start Record list
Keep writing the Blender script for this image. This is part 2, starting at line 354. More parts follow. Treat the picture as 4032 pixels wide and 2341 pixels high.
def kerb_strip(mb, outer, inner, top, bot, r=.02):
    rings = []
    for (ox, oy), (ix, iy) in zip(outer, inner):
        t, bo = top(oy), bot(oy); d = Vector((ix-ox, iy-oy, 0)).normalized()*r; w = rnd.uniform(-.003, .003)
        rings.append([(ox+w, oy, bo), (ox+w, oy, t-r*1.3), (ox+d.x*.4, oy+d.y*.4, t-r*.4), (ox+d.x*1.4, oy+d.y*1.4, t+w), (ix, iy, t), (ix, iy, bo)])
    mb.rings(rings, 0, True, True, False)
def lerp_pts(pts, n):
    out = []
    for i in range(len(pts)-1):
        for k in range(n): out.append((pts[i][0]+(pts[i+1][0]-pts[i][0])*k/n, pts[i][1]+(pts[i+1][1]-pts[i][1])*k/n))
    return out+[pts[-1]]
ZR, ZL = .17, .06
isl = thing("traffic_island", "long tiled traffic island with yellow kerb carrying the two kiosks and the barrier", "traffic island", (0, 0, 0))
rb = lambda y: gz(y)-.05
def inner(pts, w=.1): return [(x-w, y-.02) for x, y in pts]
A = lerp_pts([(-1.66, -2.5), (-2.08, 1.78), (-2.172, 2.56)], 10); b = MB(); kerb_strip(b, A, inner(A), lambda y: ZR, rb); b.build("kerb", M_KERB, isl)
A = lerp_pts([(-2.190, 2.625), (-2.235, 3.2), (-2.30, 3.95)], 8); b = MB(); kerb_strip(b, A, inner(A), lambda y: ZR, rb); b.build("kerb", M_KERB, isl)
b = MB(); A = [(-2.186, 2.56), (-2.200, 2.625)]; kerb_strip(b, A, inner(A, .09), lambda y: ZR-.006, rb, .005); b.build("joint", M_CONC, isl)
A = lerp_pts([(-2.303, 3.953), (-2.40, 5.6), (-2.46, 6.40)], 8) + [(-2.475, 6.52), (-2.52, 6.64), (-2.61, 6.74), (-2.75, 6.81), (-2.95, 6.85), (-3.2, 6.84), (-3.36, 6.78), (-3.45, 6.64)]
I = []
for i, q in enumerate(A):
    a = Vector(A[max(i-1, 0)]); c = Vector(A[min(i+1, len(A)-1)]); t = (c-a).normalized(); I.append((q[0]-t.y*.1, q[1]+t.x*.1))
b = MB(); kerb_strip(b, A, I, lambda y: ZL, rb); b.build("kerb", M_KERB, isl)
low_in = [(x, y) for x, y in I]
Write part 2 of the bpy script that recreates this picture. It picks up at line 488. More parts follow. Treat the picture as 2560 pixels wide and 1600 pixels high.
end Record list
- **Direction**: Repeat the material above in full, exactly as it stands.

- **Completed task**:
Keep writing the Blender script for this image. This is part 2, starting at line 354. More parts follow. Treat the picture as 4032 pixels wide and 2341 pixels high.
def kerb_strip(mb, outer, inner, top, bot, r=.02):
    rings = []
    for (ox, oy), (ix, iy) in zip(outer, inner):
        t, bo = top(oy), bot(oy); d = Vector((ix-ox, iy-oy, 0)).normalized()*r; w = rnd.uniform(-.003, .003)
        rings.append([(ox+w, oy, bo), (ox+w, oy, t-r*1.3), (ox+d.x*.4, oy+d.y*.4, t-r*.4), (ox+d.x*1.4, oy+d.y*1.4, t+w), (ix, iy, t), (ix, iy, bo)])
    mb.rings(rings, 0, True, True, False)
def lerp_pts(pts, n):
    out = []
    for i in range(len(pts)-1):
        for k in range(n): out.append((pts[i][0]+(pts[i+1][0]-pts[i][0])*k/n, pts[i][1]+(pts[i+1][1]-pts[i][1])*k/n))
    return out+[pts[-1]]
ZR, ZL = .17, .06
isl = thing("traffic_island", "long tiled traffic island with yellow kerb carrying the two kiosks and the barrier", "traffic island", (0, 0, 0))
rb = lambda y: gz(y)-.05
def inner(pts, w=.1): return [(x-w, y-.02) for x, y in pts]
A = lerp_pts([(-1.66, -2.5), (-2.08, 1.78), (-2.172, 2.56)], 10); b = MB(); kerb_strip(b, A, inner(A), lambda y: ZR, rb); b.build("kerb", M_KERB, isl)
A = lerp_pts([(-2.190, 2.625), (-2.235, 3.2), (-2.30, 3.95)], 8); b = MB(); kerb_strip(b, A, inner(A), lambda y: ZR, rb); b.build("kerb", M_KERB, isl)
b = MB(); A = [(-2.186, 2.56), (-2.200, 2.625)]; kerb_strip(b, A, inner(A, .09), lambda y: ZR-.006, rb, .005); b.build("joint", M_CONC, isl)
A = lerp_pts([(-2.303, 3.953), (-2.40, 5.6), (-2.46, 6.40)], 8) + [(-2.475, 6.52), (-2.52, 6.64), (-2.61, 6.74), (-2.75, 6.81), (-2.95, 6.85), (-3.2, 6.84), (-3.36, 6.78), (-3.45, 6.64)]
I = []
for i, q in enumerate(A):
    a = Vector(A[max(i-1, 0)]); c = Vector(A[min(i+1, len(A)-1)]); t = (c-a).normalized(); I.append((q[0]-t.y*.1, q[1]+t.x*.1))
b = MB(); kerb_strip(b, A, I, lambda y: ZL, rb); b.build("kerb", M_KERB, isl)
low_in = [(x, y) for x, y in I]
Write part 2 of the bpy script that recreates this picture. It picks up at line 488. More parts follow. Treat the picture as 2560 pixels wide and 1600 pixels high.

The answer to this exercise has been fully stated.